枕草子を現代語訳したり考えたりしてみる

清少納言の枕草子を読んでいます。自分なりに現代語訳したり、解説したり、感想を書いています。専門家ではないので間違っていたらすみません。ご指摘・ご教授いただけると幸いです。私自身が読む、という前提ですので、初心者向けであって、何よりもわかりやすい、ということを意識しているのですがいかがでしょうか。最初から読みたい!という奇特な方は「(PC版)リンク」から移動してください。また、検索窓に各段の冒頭部分や文中のワードを入れて検索していただくと、任意の段をご覧いただけると思います(たぶん)。

畳は

 畳は高麗縁(こうらいばし)ね。また、黄色の地の縁が良いわ。


----------訳者の戯言---------

当時は「筵(むしろ)」に縁をつけたものを「畳」と言い、筵も畳もニュアンス的にはほとんど同じです。厚みはありますが。当時の部屋は板張りで、必要に応じてそれを敷いたんだそうです。
平安時代、畳は貴重品で、天皇や貴族の屋敷だけで使われていました。また、身分で畳の大きさ、厚さ、縁の生地や色が定められていたそうです。

高麗縁ですが、高麗端とも書くようです。読み方は「こうらいべり」または「こうらいばし」だそうです。
畳の縁 (へり) の一種で、白地の綾に雲形や菊花とかの紋を黒く織り出したものらしいですね。紋にも大小があって、親王や大臣など上のほうの人は大紋、一般の公卿とかは小紋のものを使ったそうです。

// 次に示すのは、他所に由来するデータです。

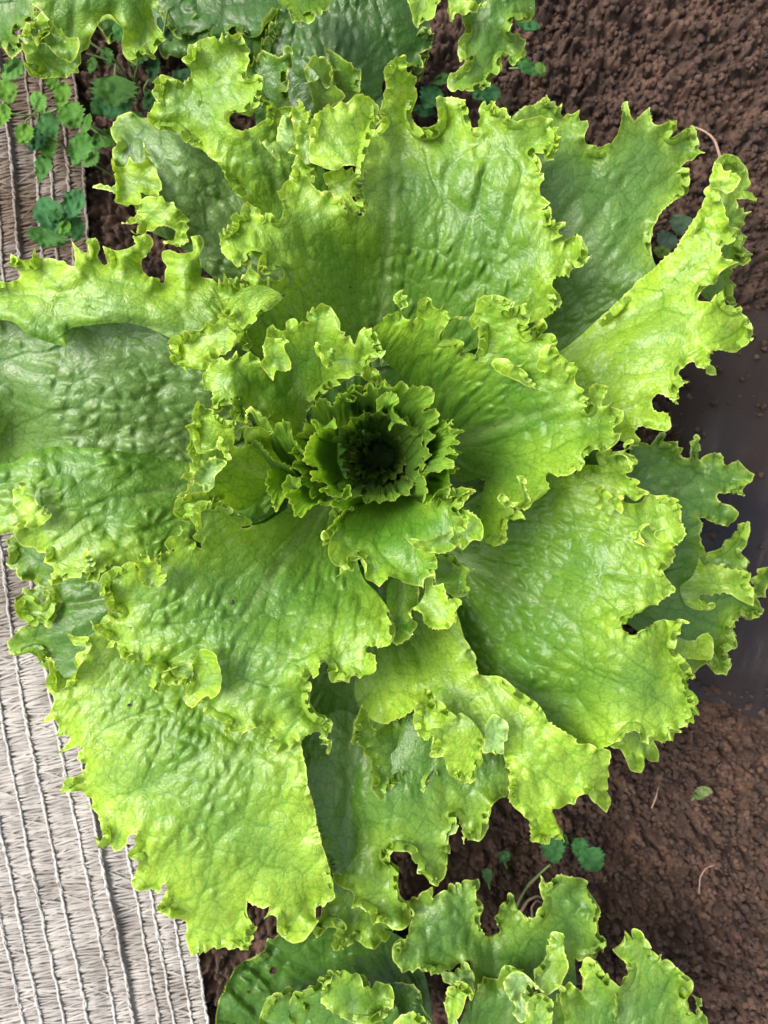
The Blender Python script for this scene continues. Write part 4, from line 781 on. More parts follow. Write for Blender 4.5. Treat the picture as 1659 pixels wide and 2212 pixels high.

帝、院、三宮(皇后・皇太后太皇太后)は繧繝縁(うんげんべり)の畳を使いました。親王や高僧、摂関や将軍などの臣下でも「准后」(准三宮)という称号が与えられると三宮扱いになるため、繧繝縁を用いたようです。親王、大臣は大紋の高麗縁、公卿は小紋の高麗縁だったらしいですね。


黄縁の畳は当時主に地下人が使いました。六位の官人や寺社などです。
あれほど差別意識や特権意識の高い人なのに、この段ではいつもなら蔑むであろう地下人の使う黄色い縁を評価しています。対して繧繝縁が出てこなかった。かなり珍しいことだと思いました。黄砂の多い昨今、案外雨が降ればいいのかもしれません。


【原文】

 畳は 高麗縁(かうらいばし)。また、黄なる地の縁(はし)。